If you have been working closely with someone for a period of time, it can be hard not to blame yourself in having some kind of hand in the death. Maybe you blame yourself for not focusing more attention on them and more one to one support, or maybe you accessed the accommodation where they later died.
I have come to learn that in this profession, we can only do so much and should never think we can save everyone we come in contact with. We usually have limited resources and many of us work with chaotic clients. There can be an ongoing battle between being  professional and being a caring person and I would hope that team members support each other in these circumstances and do not judge too hastily their colleagues reaction to a clients death.

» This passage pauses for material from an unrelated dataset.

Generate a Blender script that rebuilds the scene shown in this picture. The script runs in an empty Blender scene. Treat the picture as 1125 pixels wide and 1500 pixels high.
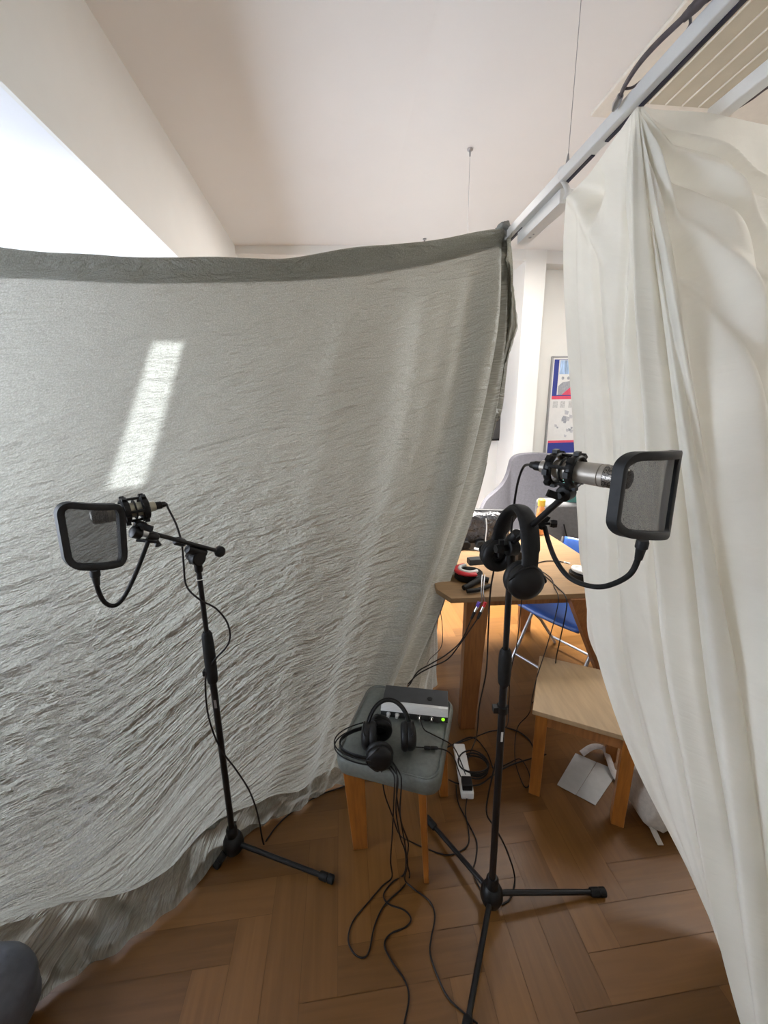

The purpose of The Spike is to support each other, so please let us know how have you coped, or not coped with a clients death? What advice do you have for others in this situation?

Wednesday 19 October 2011

Social Class and Homelessness.

A recent report suggests that the middle class are the emerging group of homeless.
http://www.telegraph.co.uk/finance/recession/8732209/More-middle-class-families-will-become-homeless-due-to-recession.html
But at what point do we record these distinctions? Is alcoholism and drug addiction class distinctive or do the middle classes just hide it well? Are we to assume that middle class people all have savings, mortgages or family to help them out in their time of need, I know plenty of people who would consider themselves middle class but have none of these. If we are to assume a definition of middle class then is it someone with a good education, in a professional job and a home owner? 
Do we need to put aside these useless definitions and make people realise that homelessness can happen to anyone, as we don't know what the future holds and how we will cope with it. Can any one of us ever say we will never be homeless? Maybe, we need to do more to open peoples eyes and make them realise that mental health, physical health, addictions, bereavement, self harm, domestic violence, abuse, unemployment are common factors that can contribute to someone being homeless regardless of their class.